The fifth and final installment of arguably the most ambitious mural project in the Northern San Joaquin Valley is now underway.

The Manteca Mural Society is uninviting the public to view the second draft and make comments and suggestions to help define what the World War I mural will look like.

The meeting takes place Thursday, Nov. 30, from 10 a.m. until noon at the American Legion Hall, 220 E. Yosemite Ave.

The public provided input on March 23 as what they’d like to see in the mural that is a collaboration of muralists Dave Gordon and Ella Yates.

The mural will be dedicated May 19 as part of the City of Manteca’s Centennial Celebration. 

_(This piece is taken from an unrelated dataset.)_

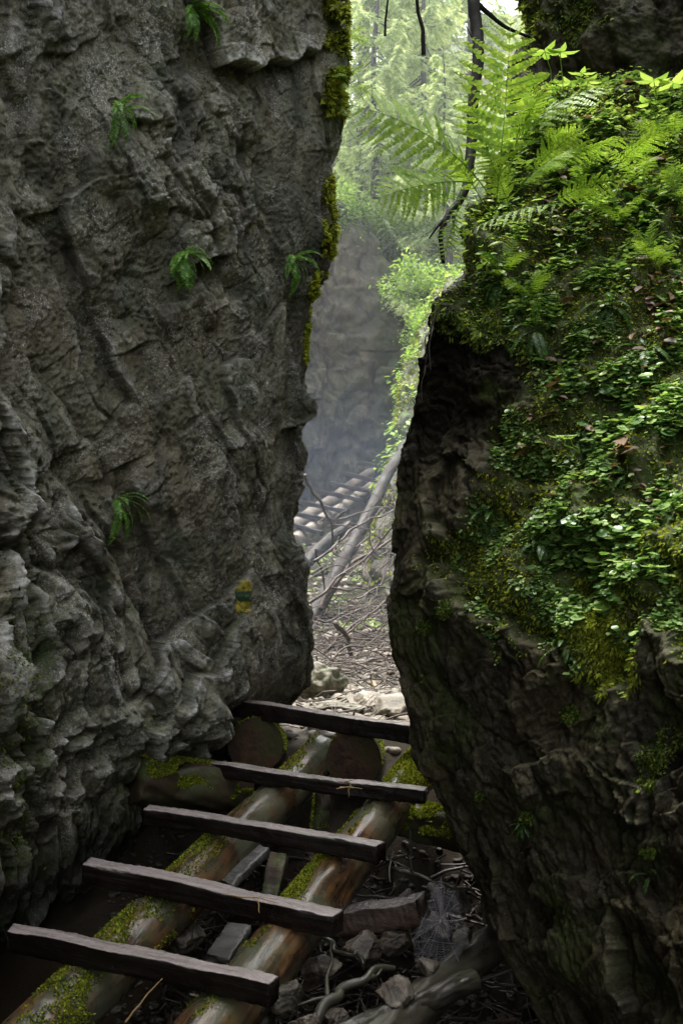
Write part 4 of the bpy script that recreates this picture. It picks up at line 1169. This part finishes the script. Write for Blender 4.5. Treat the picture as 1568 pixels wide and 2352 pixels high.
leaf_field('moss', 'yellowish moss lit along the rim of the dark upper rock', UW, sstep(1265, 1215, UW.px) * sstep(180, 60, UW.py) * sstep(1180, 1205, UW.px), 3500, .04, 'moss', T_PINNA, 0, .7, .4, cat='moss')

# bright fringes on the rim of the left wall
bx, by = LW.px, LW.py
U, V = LW.U, LW.Vv
rimU = sstep(U[0, 500], U[0, 545], U) * (1 - sstep(U[0, 650], U[0, 690], U))
def fringe(lab, x0, x1, y0, y1, n, size, mat, hang):
    m_ = rimU * sstep(x0, x0 + 12, bx) * sstep(y0, y0 + 20, by) * sstep(y1, y1 - 20, by) * sstep(-.35, .1, fbm(U * 6, V * 6, 3, 77))
    leaf_field('moss', lab, LW, m_ + 1e-12, n, size, mat, T_PINNA, 0, hang, .3, cat='moss')
fringe('sunlit golden moss fringe on the rim halfway up the left wall', 736, 790, 400, 600, 7000, .038, 'moss', .5)
fringe('short golden moss fringe lower on the rim of the left wall', 706, 765, 620, 730, 5000, .036, 'moss', .5)
fringe('sparse golden moss on the rim of the left wall above the crumbling edge', 694, 745, 735, 840, 3500, .032, 'moss', .5)
fringe('thick hanging moss cushion at the top corner of the left wall', 738, 830, -200, 275, 16000, .05, 'moss', 1.0)
leaf_field('moss', 'sparse green moss in the folds of the lower left wall', LW, (sstep(140, 20, bx) * sstep(1300, 1450, by) * sstep(2000, 1900, by) * sstep(0, .3, fbm(U * 5, V * 5, 4, 79))) * sstep(-40, 0, bx), 7000, .018, 'moss_dark', T_PINNA, 0, .7, .45, cat='moss')
for k_, (x, y, L, lab) in enumerate(((790, 190, .32, 'green fern spilling over the top corner of the left wall'), (785, 90, .30, 'feathery fern above the hanging moss cushion'), (780, 250, .22, 'small fern under the hanging moss cushion'))):
    p, nn = LW.near(x, y)
    fern(lab, p, (.5, -.6, .2), 7, L * .8, 'lance', 'fern', 980 + k_, 'ferns on the mossy corner', .9, None, .8)

# broad-leaved seedlings on the crest of the bank
def seedling(label, base, tips, lsize, mat='broad', group='broadleaf seedlings on the bank'):
    base = np.asarray(base, float)
    t = root('seedling', label, 'plant', tuple(base), group)
    for k, (tp, m_) in enumerate(tips):
        tp = np.asarray(tp, float)
        sb = MB(); add_tube(sb, wander(base, tp, 5, .008, k + 3), .0022, 5)
        part('stem', sb.mesh('stem'), M[mat], t)
        for j in range(m_):
            a = j / m_ * 2 * np.pi + k
            d = np.array((math.cos(a), math.sin(a) * .8, .15 - .25 * rng.random()))
            lb = MB(); add_cards(lb, T_LEAF, tp[None], d[None], np.cross(d, (0, 0, 1.))[None], lsize * rng.uniform(.8, 1.2), lsize * .5, np.array([rng.uniform(.3, 1)]))
            part('leaf', lb.mesh('leaf'), M[mat], t)
    return t


seedling('seedling with broad pointed leaves against the upper rock', at(1300, 290, 5.1), [(at(1250, 118, 5.0), 5), (at(1285, 120, 5.0), 5)], .085)
seedling('seedling with small round leaves below the upper rock', at(1310, 250, 5.4), [(at(1335, 168, 5.3), 4), (at(1310, 190, 5.3), 4), (at(1350, 186, 5.3), 4)], .075)
seedling('large-leaved plant at the top of the slope under the rock', at(1520, 330, 4.9), [(at(1500, 185, 4.8), 5), (at(1545, 190, 4.8), 5), (at(1490, 235, 4.8), 3)], .105)
seedling('low plant with fresh leaves at the foot of the tall frond', at(1145, 400, 5.0), [(at(1165, 322, 4.9), 4), (at(1205, 370, 4.9), 4), (at(1120, 330, 4.9), 3)], .075)
seedling('bright leafy shoot at the outer corner of the bank', at(1080, 460, 5.05), [(at(985, 425, 4.9), 5), (at(1010, 455, 4.9), 4), (at(960, 440, 4.9), 3)], .085)
seedling('pale yellow-green shoot low in the clover patch', at(1470, 1330, 3.6), [(at(1430, 1290, 3.45), 3), (at(1500, 1300, 3.5), 4), (at(1550, 1320, 3.5), 3)], .05)
seedling('bright pair of leaves above the clover patch', at(1330, 1040, 3.9), [(at(1285, 1005, 3.75), 4), (at(1300, 1000, 3.75), 3)], .05)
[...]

Four other veterans’ murals are already in place on the Manteca Bedquarters wall at Yosemite avenue and Main Street. They are the World War II mural, the Korean War mural, the Vietnam War mural, and the Global War on Terror mural.

The project, when completed will have cost the society $125,000. The World War I mural is being underwritten with a $25,000 grant from the city to support public art and to mark Manteca’s 100th anniversary as incorporation of the city.

The mural and the location have significance for the city.

The city was incorporated in May of 1918 — six months before the end of World War I.

It was a war in which the first Manteca casualty of war occurred with the loss of Hope McFall.

McFall’s son — John — was born three months after he died. He had been born New York to stay with relatives for her pregnancy when her husband was shipped off to war. Three days before Manteca incorporated, McFall and his mother moved back to Manteca.

McFall went on to become  the highest ranking elected leader ever to come from Manteca — serving as majority whip as a Congressman from 1973 to 1978. He served as mayor of Manteca after returning from World War II and served in the California Assembly from 1951 to 1956 before being elected to Congress in 1956 and serving there until 1978.

The corner of Yosemite and Main has been geographic center of Manteca since before its incorporation. 

The Bedquarters building is the oldest complete building in Manteca built 103 years ago as the International Order of odd Fellows (IOOF) Hall.